2 min • Digitized on October 25, 2021

From The Sinner’s Guide, page 309
By Venerable Louis of Granada

Observe further how much more accessible man is to misery than to happiness in this life; for but one ungratified desire suffices to make him miserable, and so many things are required to make him happy.

Is there, then, any prince or potentate sufficiently powerful to have everything according to his will and thus free himself from contradictions? Even could he bend men to his will what would protect him from the infirmities of nature, bodily pains, and the anxieties and groundless fears to which the mind is often a prey? How can you expect to find immunity from suffering and contradiction, which the greatest monarchs, with all their power, have never attained?

Only that which contains in itself all good can give you happiness. Why, then, will you seek it so far from God, Who is the supreme Good?

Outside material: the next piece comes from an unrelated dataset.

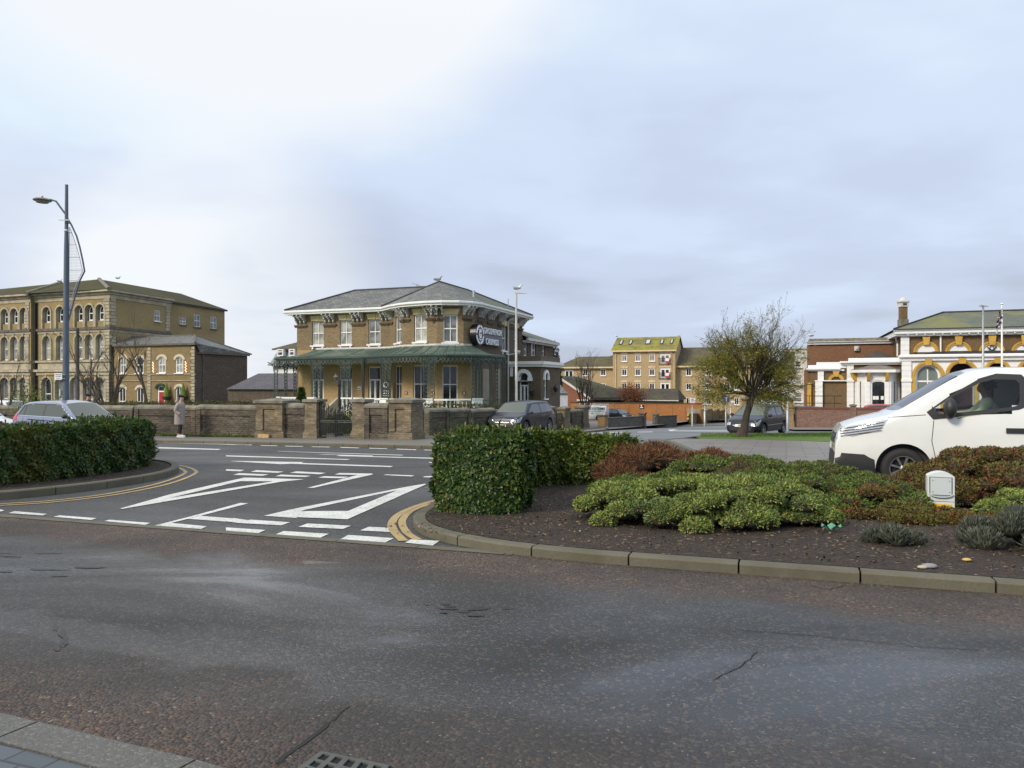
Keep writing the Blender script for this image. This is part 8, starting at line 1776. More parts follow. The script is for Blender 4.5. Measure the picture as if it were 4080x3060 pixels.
def leaves(name, P0, Nn, size, aspect, m, parent=None, spread=.8, fold=.18, lift=.3, jit=.35, droop=0, at=None, up=0, **tags):
 "many small folded leaves as one mesh"
 n = len(P0); sz = size * (1 + jit * rng.uniform(-1, 1, n))[:, None]
 t = rng.normal(size=(n, 3)); t -= (t * Nn).sum(1)[:, None] * Nn; t /= np.linalg.norm(t, axis=1)[:, None] + 1e-9
 d = t * spread + Nn * (lift + rng.uniform(-.25, .35, n)[:, None]); d[:, 2] += up - droop; d /= np.linalg.norm(d, axis=1)[:, None] + 1e-9
 w = np.cross(d, Nn + .25 * rng.normal(size=(n, 3))); w /= np.linalg.norm(w, axis=1)[:, None] + 1e-9; nn = np.cross(w, d)
 mid = P0 + d * sz * .5
 V4 = np.stack([P0, mid + w * sz * aspect * .5 + nn * sz * fold * aspect, P0 + d * sz, mid - w * sz * aspect * .5 + nn * sz * fold * aspect], 1).reshape(-1, 3)
 off = np.array((base_of(parent) if parent is not None else Vector(at if at is not None else (0, 0, 0)))[:]); V4 = V4 - off
 me = bpy.data.meshes.new(name); me.vertices.add(4 * n); me.vertices.foreach_set('co', V4.astype('f4').ravel()); nt = 2 * n
 b = np.arange(n) * 4; tri = np.stack([b, b + 1, b + 2, b, b + 2, b + 3], 1).reshape(-1, 3)
 me.loops.add(nt * 3); me.loops.foreach_set('vertex_index', tri.astype('i4').ravel()); me.polygons.add(nt); me.polygons.foreach_set('loop_start', (np.arange(nt) * 3).astype('i4')); me.polygons.foreach_set('loop_total', np.full(nt, 3, 'i4'))
 me.update(); me.validate(); me.materials.append(m); o = bpy.data.objects.new(name, me); COL.objects.link(o)
 if parent is not None: o.parent = parent
 else: o.location = Vector(off)
 return tag(o, **tags)
core_m = mat('dark inner twigs', (.022, .022, .012), .9, var=.4, nscale=8)
core_b = mat('brown inner twigs', (.055, .038, .026), .9, var=.4, nscale=12)
def hedge(label, path, hw, hf, n, size, m, cat='hedge', grp=None, name='hedge', rad=.10, aspect=.5, world=False, core=None):
 pts = [Vector(p) if world else Vector(SR(*p)) for p in path]; pts = resample(smooth_poly([tuple(p) for p in pts], 6), .12); cum = [0]
 for a, b in zip(pts, pts[1:]): cum.append(cum[-1] + (b - a).length)
 Ltot = cum[-1]; C = np.array([p[:] for p in pts]); T = np.gradient(C, axis=0); T /= np.linalg.norm(T, axis=1)[:, None]; Nl = np.stack([-T[:, 1], T[:, 0]], 1); cum = np.array(cum)
 mid = pts[len(pts) // 2]; root = thing(name, (mid.x, mid.y, G(mid.y) + .1), label, cat, grp)
 hmean = hf(.5); per = 2 * hmean + 2 * hw; capn = int(n * 2 * (2 * hw * hmean) / (Ltot * per + 4 * hw * hmean));
 L_ = rng.uniform(0, Ltot, n); fa = rng.uniform(0, per, n)
 cx = np.interp(L_, cum, C[:, 0]); cy = np.interp(L_, cum, C[:, 1]); nx = np.interp(L_, cum, Nl[:, 0]); ny = np.interp(L_, cum, Nl[:, 1]); h = np.array([hf(l / Ltot) for l in L_])
 side = np.where(fa < hmean, 1, np.where(fa < 2 * hmean, -1, 0)); zz = np.where(side != 0, (fa % hmean) / hmean * h, h); v = np.where(side != 0, side * hw, (rng.uniform(-1, 1, n)) * hw)
 zz = np.where(side != 0, zz * (1 - .0), zz)
 nb = .05 * np.sin(cx * 7.1 + zz * 5) * np.sin(cy * 6.3 - zz * 4) + .03 * np.sin(cx * 17 + cy * 13 + zz * 15); dep = rng.exponential(.03, n); dep = np.clip(dep, 0, .10)
 Nn = np.stack([nx * side, ny * side, (side == 0).astype(float)], 1).astype(float)
 # rounded shoulders
 q = np.clip((zz - (h - rad)) / rad, 0, 1); shr = rad * (1 - np.sqrt(1 - q ** 2 + 1e-6)) * (side != 0)
 qv = np.clip((np.abs(v) - (hw - rad)) / rad, 0, 1) * (side == 0); shz = rad * (1 - np.sqrt(1 - qv ** 2 + 1e-6))
 und = .05 * (zz < .12) * (side != 0)
 off = nb - dep
 vv = v + side * off - side * shr - side * und; z3 = zz + (side == 0) * off - shz
 px_, py_ = cx + nx * vv, cy + ny * vv
 gz_ = np.array([G(y) for y in py_]) + .09
 Pn = np.stack([px_, py_, gz_ + z3 + .02], 1)
 # end caps
 Q = []; QN = []
 for e, (i, sg) in enumerate(((0, -1), (-1, 1))):
  k = capn // 2; vv = rng.uniform(-hw, hw, k); z4 = rng.uniform(0, 1, k) * hf(0 if i == 0 else 1); bulge = .14 * (1 - (vv / hw) ** 2) - np.clip(rng.exponential(.03, k), 0, .1)
  p2 = C[i] + Nl[i] * vv[:, None] + T[i] * sg * bulge[:, None]; Q.append(np.stack([p2[:, 0], p2[:, 1], np.array([G(y) for y in p2[:, 1]]) + .11 + z4], 1)); QN.append(np.tile(np.array([T[i][0] * sg, T[i][1] * sg, .1]), (k, 1)))
 Pn = np.vstack([Pn] + Q); Nn = np.vstack([Nn] + QN); Nn /= np.linalg.norm(Nn, axis=1)[:, None]
 leaves('foliage', Pn, Nn, size, aspect, m, root, spread=.8, lift=.35, droop=.05)
 k = n // 40; ix = rng.integers(0, len(Pn), k); leaves('stray_shoots', Pn[ix] + Nn[ix] * rng.uniform(.02, .07, k)[:, None], Nn[ix], size * 1.25, aspect * .8, m, root, spread=.4, lift=.9, up=.3, kind='stuff')
 mb = MB(); rows = []
 for i, p in enumerate(pts):
  f = cum[i] / Ltot; hh = hf(f) - .09; w_ = hw - .10; nn_ = Vector(Nl[i]); g_ = G(p.y) + .05; rows.append([Vector((*(p + nn_ * a), g_ + b)) for a, b in ((w_, 0), (w_, hh - .06), (w_ - .06, hh), (-w_ + .06, hh), (-w_, hh - .06), (-w_, 0))])
 mb.grid(rows); mb.poly(rows[0][::-1]); mb.poly(rows[-1]); mb.build('inner_branches', core or core_m, root)
 return root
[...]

If these reasons be insufficient to convince you, listen to Solomon, than whom no man had a greater share of worldly happiness. What are the words in which he tells us the result of his experience? “Vanity of vanities, vanity of vanities, and all is vanity.” [Eccles. 1, 2.]

Do not hesitate to accept his testimony, for he speaks from experience. Do not imagine that you can find what he could not discover. Consider how limited any one’s knowledge must be compared to his; for was there ever a wiser, a richer, a more prosperous, a more glorious monarch than this son of David? Who ever enjoyed a greater variety of amusements? All things contributed to his pleasure, yet he gives this result of his almost unlimited prosperity: “Vanity of vanities, and all is vanity.”

Can you, then, expect to realize what Solomon found impossible to attain? You live in the same world, and your resources for happiness are certainly not better than his. His pursuit of pleasure was constant, but in it he found no happiness, but rather, as St. Jerome supposes, the occasion of his fall.

As men more readily accept the lessons of experience than those of reason, God may have permitted Solomon to drink so deep at the fountain of pleasures to teach us how worthless they are, and to save others from a similar misfortune.